## Aim of the exercise
Only a number is wanted here: the number of lines of the data that include "finishes".

## Items listed in a dataset
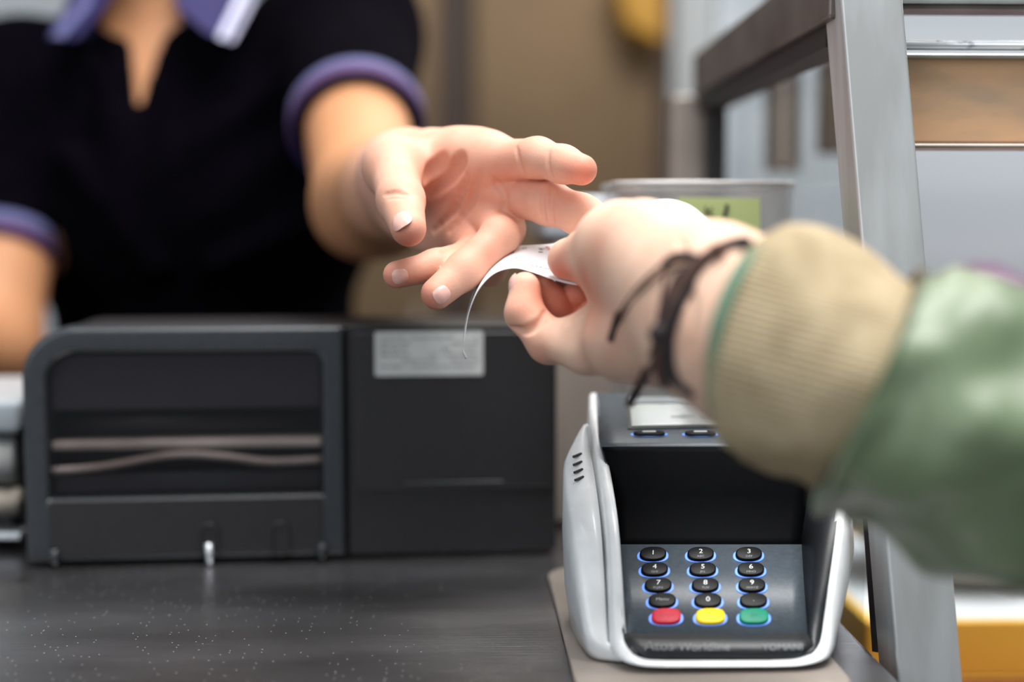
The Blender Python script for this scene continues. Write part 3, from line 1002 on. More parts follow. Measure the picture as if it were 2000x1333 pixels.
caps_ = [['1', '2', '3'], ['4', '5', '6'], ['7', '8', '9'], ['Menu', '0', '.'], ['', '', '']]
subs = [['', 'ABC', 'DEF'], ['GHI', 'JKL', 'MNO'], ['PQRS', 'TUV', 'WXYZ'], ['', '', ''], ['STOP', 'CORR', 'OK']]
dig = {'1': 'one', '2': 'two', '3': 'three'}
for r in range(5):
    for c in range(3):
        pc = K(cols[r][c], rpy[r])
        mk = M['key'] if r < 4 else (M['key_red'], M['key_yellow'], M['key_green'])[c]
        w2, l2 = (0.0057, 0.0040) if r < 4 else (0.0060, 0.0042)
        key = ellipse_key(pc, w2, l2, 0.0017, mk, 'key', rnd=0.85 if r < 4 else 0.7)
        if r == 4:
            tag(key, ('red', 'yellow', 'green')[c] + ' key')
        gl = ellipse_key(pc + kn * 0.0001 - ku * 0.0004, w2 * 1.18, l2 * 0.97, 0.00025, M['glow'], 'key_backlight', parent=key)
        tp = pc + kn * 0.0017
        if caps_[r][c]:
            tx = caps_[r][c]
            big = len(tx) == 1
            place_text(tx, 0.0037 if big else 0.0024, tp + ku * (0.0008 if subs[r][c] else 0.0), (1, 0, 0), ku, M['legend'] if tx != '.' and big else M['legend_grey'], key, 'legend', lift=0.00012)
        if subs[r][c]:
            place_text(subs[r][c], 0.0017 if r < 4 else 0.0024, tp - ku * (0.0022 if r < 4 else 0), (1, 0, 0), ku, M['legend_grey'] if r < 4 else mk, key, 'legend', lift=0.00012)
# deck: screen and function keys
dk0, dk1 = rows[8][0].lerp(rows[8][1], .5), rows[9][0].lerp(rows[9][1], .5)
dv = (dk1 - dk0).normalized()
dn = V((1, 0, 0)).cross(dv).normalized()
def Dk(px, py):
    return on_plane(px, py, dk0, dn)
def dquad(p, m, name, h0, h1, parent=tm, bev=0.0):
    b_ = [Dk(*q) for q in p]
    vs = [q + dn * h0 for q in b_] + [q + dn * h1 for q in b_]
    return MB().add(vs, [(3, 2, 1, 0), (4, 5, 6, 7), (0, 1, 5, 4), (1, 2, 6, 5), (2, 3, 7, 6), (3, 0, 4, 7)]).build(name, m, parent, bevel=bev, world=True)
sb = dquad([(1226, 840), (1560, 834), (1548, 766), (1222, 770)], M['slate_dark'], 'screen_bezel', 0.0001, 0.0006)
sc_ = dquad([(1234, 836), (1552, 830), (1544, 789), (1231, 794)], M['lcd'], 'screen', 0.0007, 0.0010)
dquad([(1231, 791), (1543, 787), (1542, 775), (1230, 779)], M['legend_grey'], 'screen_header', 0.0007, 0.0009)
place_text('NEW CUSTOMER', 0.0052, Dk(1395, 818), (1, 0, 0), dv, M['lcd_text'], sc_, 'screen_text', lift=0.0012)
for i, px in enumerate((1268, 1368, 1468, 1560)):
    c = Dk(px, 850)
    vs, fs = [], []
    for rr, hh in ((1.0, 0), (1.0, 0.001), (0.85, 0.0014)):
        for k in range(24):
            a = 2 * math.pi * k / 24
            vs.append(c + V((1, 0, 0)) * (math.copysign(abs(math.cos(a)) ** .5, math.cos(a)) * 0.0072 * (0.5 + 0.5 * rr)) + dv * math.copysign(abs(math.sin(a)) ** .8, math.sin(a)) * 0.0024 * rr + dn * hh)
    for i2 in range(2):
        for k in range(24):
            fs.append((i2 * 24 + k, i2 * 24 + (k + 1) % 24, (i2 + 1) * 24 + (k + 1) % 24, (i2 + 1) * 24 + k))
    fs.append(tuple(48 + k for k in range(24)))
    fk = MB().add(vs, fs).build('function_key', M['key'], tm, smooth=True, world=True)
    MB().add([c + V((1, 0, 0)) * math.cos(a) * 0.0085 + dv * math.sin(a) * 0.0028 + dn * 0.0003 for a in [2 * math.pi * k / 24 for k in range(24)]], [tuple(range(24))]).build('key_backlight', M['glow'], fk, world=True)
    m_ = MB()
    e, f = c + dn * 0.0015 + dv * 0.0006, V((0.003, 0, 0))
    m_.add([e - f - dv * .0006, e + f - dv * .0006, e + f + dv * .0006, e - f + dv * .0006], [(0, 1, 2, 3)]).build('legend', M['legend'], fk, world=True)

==

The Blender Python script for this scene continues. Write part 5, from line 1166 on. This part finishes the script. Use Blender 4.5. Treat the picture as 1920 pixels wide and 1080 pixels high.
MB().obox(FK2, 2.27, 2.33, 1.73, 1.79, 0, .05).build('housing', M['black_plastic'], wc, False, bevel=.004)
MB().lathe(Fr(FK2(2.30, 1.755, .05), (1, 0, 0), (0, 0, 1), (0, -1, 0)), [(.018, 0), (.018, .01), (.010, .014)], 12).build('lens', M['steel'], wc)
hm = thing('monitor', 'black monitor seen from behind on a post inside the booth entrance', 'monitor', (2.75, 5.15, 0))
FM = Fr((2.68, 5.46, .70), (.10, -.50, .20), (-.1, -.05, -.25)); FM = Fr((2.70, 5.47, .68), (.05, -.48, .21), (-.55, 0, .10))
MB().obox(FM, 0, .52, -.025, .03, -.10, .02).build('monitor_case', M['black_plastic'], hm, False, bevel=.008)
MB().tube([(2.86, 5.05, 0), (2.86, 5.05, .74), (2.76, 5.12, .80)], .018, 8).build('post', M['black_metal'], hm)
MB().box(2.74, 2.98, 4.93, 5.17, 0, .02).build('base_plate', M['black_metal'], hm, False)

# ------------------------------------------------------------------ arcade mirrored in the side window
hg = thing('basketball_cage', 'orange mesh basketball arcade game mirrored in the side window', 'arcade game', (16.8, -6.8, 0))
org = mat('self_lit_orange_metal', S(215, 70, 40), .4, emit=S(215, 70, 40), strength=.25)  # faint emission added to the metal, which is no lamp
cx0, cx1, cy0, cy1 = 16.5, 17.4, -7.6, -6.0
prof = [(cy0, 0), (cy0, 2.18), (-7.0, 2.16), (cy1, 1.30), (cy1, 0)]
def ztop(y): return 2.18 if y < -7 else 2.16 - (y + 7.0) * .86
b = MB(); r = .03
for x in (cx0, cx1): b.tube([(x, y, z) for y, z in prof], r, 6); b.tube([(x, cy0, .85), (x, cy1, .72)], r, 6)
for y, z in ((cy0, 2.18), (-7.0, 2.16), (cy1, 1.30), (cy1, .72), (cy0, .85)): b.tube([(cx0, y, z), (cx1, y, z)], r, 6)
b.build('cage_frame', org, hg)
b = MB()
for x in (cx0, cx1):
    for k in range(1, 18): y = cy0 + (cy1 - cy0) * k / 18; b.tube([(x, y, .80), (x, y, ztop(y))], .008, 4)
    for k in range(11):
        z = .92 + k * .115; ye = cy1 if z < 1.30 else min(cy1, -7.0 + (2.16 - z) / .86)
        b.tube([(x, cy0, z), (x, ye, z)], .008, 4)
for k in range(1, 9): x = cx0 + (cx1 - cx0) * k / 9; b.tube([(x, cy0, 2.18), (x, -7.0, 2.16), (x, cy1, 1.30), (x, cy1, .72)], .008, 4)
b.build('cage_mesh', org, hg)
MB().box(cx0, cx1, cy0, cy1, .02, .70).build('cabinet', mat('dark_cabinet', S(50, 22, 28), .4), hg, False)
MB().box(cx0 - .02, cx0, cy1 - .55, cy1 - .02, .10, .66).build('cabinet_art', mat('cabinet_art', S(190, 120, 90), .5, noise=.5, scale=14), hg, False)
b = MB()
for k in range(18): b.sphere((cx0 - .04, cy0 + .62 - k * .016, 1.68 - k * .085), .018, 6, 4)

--

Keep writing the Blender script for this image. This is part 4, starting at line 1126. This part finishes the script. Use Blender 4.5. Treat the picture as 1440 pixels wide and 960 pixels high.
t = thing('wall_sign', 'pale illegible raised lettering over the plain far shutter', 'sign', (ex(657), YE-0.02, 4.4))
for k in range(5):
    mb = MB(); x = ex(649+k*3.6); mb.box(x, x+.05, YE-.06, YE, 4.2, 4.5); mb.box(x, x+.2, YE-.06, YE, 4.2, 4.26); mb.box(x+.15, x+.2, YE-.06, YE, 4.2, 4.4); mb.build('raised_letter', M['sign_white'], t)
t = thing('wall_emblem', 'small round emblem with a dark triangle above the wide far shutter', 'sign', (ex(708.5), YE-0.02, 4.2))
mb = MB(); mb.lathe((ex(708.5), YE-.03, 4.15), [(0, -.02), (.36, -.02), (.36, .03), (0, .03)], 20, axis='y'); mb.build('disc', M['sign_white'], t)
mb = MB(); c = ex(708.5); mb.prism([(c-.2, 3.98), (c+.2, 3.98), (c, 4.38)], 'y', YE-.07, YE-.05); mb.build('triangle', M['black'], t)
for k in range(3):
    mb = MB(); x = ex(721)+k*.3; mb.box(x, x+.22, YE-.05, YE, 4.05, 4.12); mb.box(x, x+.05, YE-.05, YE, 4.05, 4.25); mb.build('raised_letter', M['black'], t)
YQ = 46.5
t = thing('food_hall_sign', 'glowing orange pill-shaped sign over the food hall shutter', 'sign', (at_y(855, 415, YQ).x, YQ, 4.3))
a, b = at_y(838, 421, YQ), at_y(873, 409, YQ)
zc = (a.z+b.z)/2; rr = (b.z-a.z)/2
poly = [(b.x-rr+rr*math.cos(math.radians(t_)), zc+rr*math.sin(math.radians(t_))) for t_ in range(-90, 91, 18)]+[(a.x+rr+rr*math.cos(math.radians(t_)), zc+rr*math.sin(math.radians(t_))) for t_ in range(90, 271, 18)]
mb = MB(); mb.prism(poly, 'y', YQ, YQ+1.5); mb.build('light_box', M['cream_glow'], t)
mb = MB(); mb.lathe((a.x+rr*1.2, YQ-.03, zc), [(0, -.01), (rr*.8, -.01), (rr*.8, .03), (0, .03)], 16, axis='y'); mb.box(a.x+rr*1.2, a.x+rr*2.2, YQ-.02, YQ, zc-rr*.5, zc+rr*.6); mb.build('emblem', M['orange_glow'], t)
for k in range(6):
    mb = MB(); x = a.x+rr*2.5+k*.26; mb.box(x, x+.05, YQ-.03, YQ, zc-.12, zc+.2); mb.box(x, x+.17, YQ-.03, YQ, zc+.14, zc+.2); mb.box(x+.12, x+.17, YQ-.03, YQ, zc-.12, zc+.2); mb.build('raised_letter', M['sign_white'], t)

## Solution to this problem
2